12. There should be an immediate moratorium placed on all tax foreclosure related evictions and all water shut-offs while MSHDA is compelled to reallocate the Hardest Hit Funds and make them fully accessible to prevent the humanitarian crisis in our city which will intensify with thousands of Detroiters about to lose their homes.

13.The leading mortgage foreclosure entities includes:

  • The federal government through Fannie Mae: 5,540 foreclosures, 46 percent are blighted or abandoned, Freddie Mac: 2,197 foreclosures, 56 percent blighted or abandoned and HUD 2,453 foreclosures, 50 percent blighted or abandoned.

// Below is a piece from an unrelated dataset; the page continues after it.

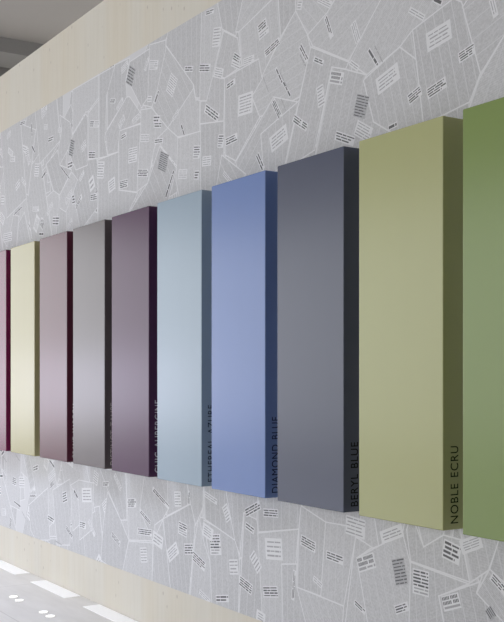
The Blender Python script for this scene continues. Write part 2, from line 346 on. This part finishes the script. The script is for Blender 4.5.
for b_ in [
(-3.065,2.838,0.14,0.058,0.031,4,'f'),
(-2.91,2.73,0.21,0.041,0.019,4,'b'),
(-3.077,2.636,0.22,0.053,0.02,4,'b'),
(-3.207,2.638,0.32,0.038,0.02,4,'b'),
(-3.194,2.963,-0.6,0.051,0.01,2,'g'),
(-2.769,2.86,-1.27,0.034,0.011,2,'g'),
(-3.071,2.977,-0.56,0.027,0.008,1,'b'),
(-3.472,2.859,-0.93,0.05,0.008,1,'b'),
(-3.435,2.864,-1.0,0.049,0.006,1,'g'),
(-3.593,3.001,-1.19,0.047,0.017,3,'g'),
(-3.79,3.079,-1.15,0.057,0.011,2,'b'),
(-3.867,2.945,-0.48,0.039,0.01,2,'b'),
(-3.73,2.834,-0.33,0.047,0.025,3,'e'),
(-3.554,2.668,-0.36,0.044,0.048,8,'d'),
(-3.671,2.552,-0.38,0.07,0.018,3,'b'),
(-3.54,2.557,-0.51,0.056,0.03,5,'g'),
(-3.851,2.781,0.17,0.023,0.046,6,'g'),
(-3.986,3.013,-0.96,0.049,0.012,2,'b'),
(-3.994,2.982,-0.95,0.042,0.009,1,'g'),
(-3.376,2.744,0.26,0.061,0.029,4,'f'),
(-3.344,2.54,0.13,0.026,0.008,1,'b'),
(-4.002,2.684,-0.55,0.048,0.016,3,'b'),
(-3.602,2.857,-0.62,0.035,0.01,2,'g'),
(-3.82,3.201,-0.54,0.054,0.014,3,'g'),
(-4.019,3.247,-0.29,0.017,0.019,3,'g'),
(-4.865,3.465,-0.12,0.043,0.011,2,'b'),
(-4.791,3.309,-0.2,0.038,0.048,6,'g'),
(-4.586,3.144,-0.55,0.035,0.018,3,'b'),
(-4.596,3.111,-0.47,0.044,0.013,2,'g'),
(-4.344,3.241,0.25,0.038,0.02,3,'b'),
(-4.33,3.202,0.2,0.042,0.015,2,'g'),
(-4.254,3.11,0.24,0.064,0.017,3,'b'),
(-4.193,2.958,-1.0,0.048,0.006,1,'b'),
(-4.127,2.877,-0.94,0.05,0.006,1,'b'),
(-4.153,2.926,-0.94,0.058,0.005,1,'g'),
(-4.646,3.024,0.15,0.041,0.013,2,'b'),
(-4.77,3.112,-0.35,0.045,0.024,4,'g'),
(-4.92,3.176,-0.24,0.057,0.019,3,'b'),
(-4.47,3.104,-0.04,0.048,0.015,3,'g'),
(-4.502,2.888,-0.05,0.058,0.046,6,'f'),
(-4.312,2.945,-1.04,0.053,0.006,1,'g'),
(-4.844,2.915,-0.54,0.081,0.022,3,'b'),
(-4.639,2.733,0.05,0.056,0.019,3,'b'),
(-4.749,2.746,-0.19,0.026,0.032,5,'b'),
(-4.214,2.8,-0.97,0.055,0.015,3,'b'),
(-4.153,2.806,-1.01,0.04,0.005,1,'g'),
(-4.196,2.653,0.28,0.063,0.032,4,'f'),
(-4.362,2.568,-0.97,0.049,0.015,2,'b'),
(-4.898,2.666,-0.11,0.044,0.024,4,'g'),
(-4.035,2.704,-0.57,0.039,0.017,3,'b'),
(-4.677,2.538,-0.67,0.052,0.01,2,'g'),
(-6.107,3.262,-0.22,0.039,0.012,2,'b'),
(-6.002,3.219,0.45,0.049,0.011,2,'g'),
(-5.758,3.08,0.23,0.057,0.015,3,'g'),
(-5.973,3.1,0.57,0.043,0.019,3,'g'),
(-5.943,3.006,0.07,0.037,0.013,2,'b'),
(-5.843,3.358,-0.5,0.048,0.056,6,'d'),
(-5.929,3.435,0.31,0.046,0.019,3,'g'),
(-5.53,3.347,-0.24,0.054,0.024,4,'g'),
(-5.622,3.376,0.83,0.039,0.012,2,'g'),
(-5.491,3.148,0.85,0.039,0.008,1,'b'),
(-5.582,3.157,-0.22,0.027,0.015,2,'g'),
(-5.302,3.174,-0.62,0.045,0.052,8,'g'),
(-5.253,2.991,0.5,0.035,0.01,2,'g'),
(-5.17,2.889,-1.06,0.037,0.007,1,'b'),
(-5.491,3.018,-0.2,0.04,0.018,2,'b'),
(-5.478,2.98,-0.2,0.046,0.014,2,'b'),
(-5.465,2.883,-0.14,0.052,0.012,2,'b'),
(-5.649,2.936,-0.19,0.055,0.021,4,'g'),
(-5.1,3.216,-0.24,0.047,0.013,2,'b'),
(-5.814,2.863,-0.07,0.057,0.043,6,'g'),
(-5.408,2.75,-0.39,0.055,0.053,9,'d'),
(-5.676,2.73,-0.17,0.069,0.021,4,'b'),
(-5.943,2.705,-0.04,0.059,0.023,4,'b'),
(-5.327,2.608,0.94,0.083,0.009,1,'b'),
(-5.009,2.735,-0.17,0.035,0.033,5,'b'),
(-5.17,2.64,-0.16,0.048,0.023,4,'g'),
(-5.009,2.608,-0.15,0.023,0.022,3,'b'),
(-6.294,2.851,-0.17,0.049,0.052,6,'g'),
(-6.122,2.726,0.18,0.039,0.032,4,'f'),
(-7.761,3.461,-0.07,0.056,0.012,2,'b'),
(-7.565,3.368,-1.43,0.047,0.008,1,'b'),
(-7.177,3.224,-0.05,0.049,0.016,2,'b'),
(-7.276,3.332,-0.2,0.031,0.015,2,'g'),
(-7.004,3.255,-0.19,0.029,0.014,2,'g'),
(-7.662,3.218,0.06,0.033,0.023,3,'g'),
(-7.533,3.217,-0.74,0.042,0.011,1,'b'),
(-7.989,3.222,-0.17,0.052,0.02,3,'g'),
(-7.46,3.046,-0.17,0.043,0.045,5,'g'),
(-7.316,2.985,0.37,0.043,0.01,1,'b'),
(-6.901,2.932,-0.6,0.09,0.006,1,'b'),
(-6.783,3.086,-0.36,0.038,0.056,7,'d'),
(-6.574,3.061,0.39,0.037,0.024,3,'g'),
(-6.439,3.183,-0.2,0.03,0.02,3,'b'),
(-6.358,3.166,-0.2,0.04,0.02,3,'g'),
(-6.439,2.976,-0.18,0.05,0.023,3,'b'),
(-6.608,2.863,0.56,0.04,0.014,2,'g'),
(-7.739,3.0,-0.61,0.054,0.015,2,'g'),
(-7.316,3.443,0.32,0.043,0.022,3,'g'),
(-7.874,2.794,0.2,0.093,0.006,1,'b'),
(-7.481,2.756,-0.13,0.064,0.015,2,'g'),
(-7.196,2.718,0.54,0.058,0.015,2,'g'),
(-6.66,2.693,0.58,0.062,0.015,2,'b'),
(-6.407,2.69,-0.07,0.049,0.02,3,'b'),
(-6.837,2.753,0.46,0.061,0.021,3,'g'),
(-7.08,2.616,-0.13,0.058,0.029,3,'b'),
(-8.107,2.616,-0.03,0.096,0.032,4,'g'),
(-7.367,2.555,-0.12,0.041,0.01,1,'b'),
(-6.819,2.562,0.57,0.043,0.014,2,'g'),
(-8.228,2.931,-0.14,0.037,0.033,3,'g'),
(-7.874,2.998,0.35,0.048,0.024,2,'g'),
(-2.994,0.624,0.34,0.047,0.027,3,'e'),
(-3.17,0.67,-0.01,0.045,0.048,7,'b'),
(-2.992,0.818,-0.2,0.045,0.035,4,'b'),
(-2.886,0.863,0.38,0.046,0.019,4,'f'),
(-2.744,0.736,-0.59,0.042,0.015,3,'b'),
(-2.784,0.621,-0.79,0.022,0.019,4,'d'),
(-3.299,0.693,0.27,0.039,0.054,8,'d'),
(-3.519,0.697,0.34,0.058,0.03,3,'e'),
(-3.745,0.685,-0.08,0.06,0.018,3,'b'),
(-3.595,0.841,-0.08,0.064,0.039,5,'g'),
(-3.35,0.842,0.36,0.062,0.019,3,'f'),
(-3.564,0.497,-0.4,0.038,0.01,2,'b'),
(-3.287,0.545,0.38,0.041,0.016,3,'b'),
(-4.24,0.654,0.1,0.062,0.044,4,'f'),
(-4.269,0.44,0.17,0.063,0.025,4,'b'),
(-3.95,0.72,-0.19,0.057,0.023,4,'b'),
(-4.432,0.829,0.39,0.071,0.02,3,'b'),
(-4.267,0.827,0.07,0.063,0.018,3,'b'),
(-4.46,0.73,-0.27,0.04,0.015,2,'b'),
(-4.404,0.566,0.77,0.026,0.05,5,'g'),
(-4.499,0.434,-0.26,0.06,0.025,4,'b'),
(-4.068,0.507,1.45,0.069,0.01,2,'b'),
(-3.874,0.554,-0.39,0.034,0.011,2,'g'),
(-5.17,0.636,-0.12,0.047,0.034,5,'b'),
(-5.1,0.533,0.14,0.046,0.028,4,'b'),
(-5.29,0.489,0.55,0.057,0.029,4,'f'),
(-4.986,0.483,-0.32,0.071,0.025,4,'b'),
(-4.806,0.599,0.14,0.054,0.053,7,'b'),
(-4.616,0.508,0.16,0.04,0.036,4,'g'),
(-4.855,0.843,-0.24,0.066,0.013,2,'g'),
(-4.687,0.78,0.56,0.024,0.042,5,'g'),
(-4.887,0.655,-0.25,0.045,0.027,4,'f'),
(-5.439,0.785,-0.4,0.111,0.013,2,'b'),
(-5.229,0.8,0.1,0.036,0.04,5,'g'),
(-5.1,0.818,1.51,0.034,0.011,2,'b'),
(-5.829,0.715,0.11,0.057,0.025,4,'b'),
(-5.642,0.65,-0.4,0.073,0.012,2,'b'),
(-6.062,0.462,-0.38,0.065,0.016,3,'b'),
(-5.649,0.559,0.06,0.095,0.018,3,'b'),
(-5.478,0.533,-0.21,0.053,0.029,3,'f'),
(-6.215,0.799,0.1,0.047,0.013,2,'b'),
(-6.032,0.827,-0.73,0.061,0.015,2,'g'),
(-6.523,0.697,0.1,0.068,0.04,4,'f'),
(-6.591,0.487,-0.01,0.051,0.02,3,'b'),
(-6.439,0.485,-0.69,0.064,0.015,2,'g'),
(-6.374,0.824,-0.31,0.034,0.04,5,'g'),
(-5.663,0.418,0.15,0.041,0.042,5,'g'),
(-4.733,0.323,0.18,0.063,0.016,2,'b'),
(-4.92,0.3,-0.31,0.058,0.011,2,'g'),
(-4.357,0.299,-0.16,0.028,0.02,3,'f'),
(-7.157,0.865,-0.43,0.053,0.009,1,'b'),
(-7.481,0.808,0.22,0.053,0.018,2,'b'),
(-8.277,0.683,0.08,0.049,0.012,1,'b'),
(-8.179,0.828,-0.41,0.053,0.008,1,'g'),
(-7.874,0.857,-0.42,0.05,0.008,1,'g'),
(-7.783,0.676,0.08,0.056,0.039,4,'g'),
(-7.544,0.591,0.09,0.064,0.011,2,'b'),
(-7.885,0.495,-0.18,0.07,0.008,1,'b'),
(-7.177,0.46,-0.13,0.059,0.018,2,'b'),
(-6.911,0.646,0.28,0.038,0.035,4,'b'),
(-6.712,0.686,-0.59,0.043,0.01,1,'b'),
(-6.828,0.409,-0.47,0.061,0.014,2,'b'),
(-8.203,0.397,0.1,0.049,0.024,3,'g'),
(-7.739,0.425,-0.53,0.051,0.009,1,'g'),
(-7.157,0.781,0.43,0.064,0.022,3,'g'),
(-7.023,0.306,-0.11,0.057,0.011,1,'g')]:
    block(*b_)
PAPER_TOP = .002
wp = bmesh.new(); uvl = wp.loops.layers.uv.new('UVMap'); vs = {}
for poly, mi, ang in pieces.values():
    f = wp.faces.new([wp.verts.new((x, -PAPER_TOP, z)) for x, z in poly]); f.material_index = mi
    c, s = math.cos(ang), math.sin(ang)
    for lp in f.loops:
        x, z = lp.vert.co.x, lp.vert.co.z
        lp[uvl].uv = (-x*s + z*c, x*c + z*s)       # u across the columns, v along them
wp_n = len(wp.faces)
paper = obj('wallpaper', wp, [M_paper, M_white, *M_text, M_bold, M_grey, M_photo], wall)
paper['label'] = 'grey and white newspaper collage wallpaper'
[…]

The government backs up bank foreclosures which default because of their predatory nature.
  • Bank of America: 2,183 foreclosures, 47 percent blighted or abandoned, and its subsidiaries, First Franklin Financial Corp.: 767 foreclosures, 58 percent subprime, ABN Amro Mortgage: 731 foreclosures, 50 percent subprime and Countrywide: 1,218 foreclosures, 52 percent subprime.
  • JP Morgan Chase: 2,017 foreclosures, 54 percent blighted or abandoned, and its subsidiaries
  • Washington Mutual: 1,322 foreclosures, 70 percent subprime and Chase: 802 foreclosures, 59 percent subprime.
  • Argent and Ameriquest: 2,502 foreclosures, 70 percent are blighted or abandoned
  • Wells Fargo: 3,100 foreclosures, 46 percent blighted or abandoned
  • Ocwen Financial Corp.: 1,800 foreclosures, 64 percent subprime.
  • Deutsche Bank: 2,392 foreclosures, 53 percent subprime
  • US Bank: 2,027 foreclosures, 48 percent subprime
  • New Century Financial: 1,255 foreclosures, 67 percent subprime
  • Quicken Loans: 1,058 foreclosures, 52 percent subprime (These numbers vastly understate Quicken’s role, because it mainly underwrites loans which it immediately sells to a large bank or subprime lender.

14. The banks and financial institutions should be made to pay to remove the blight and destruction of our neighborhoods which they created through their criminal lending practices.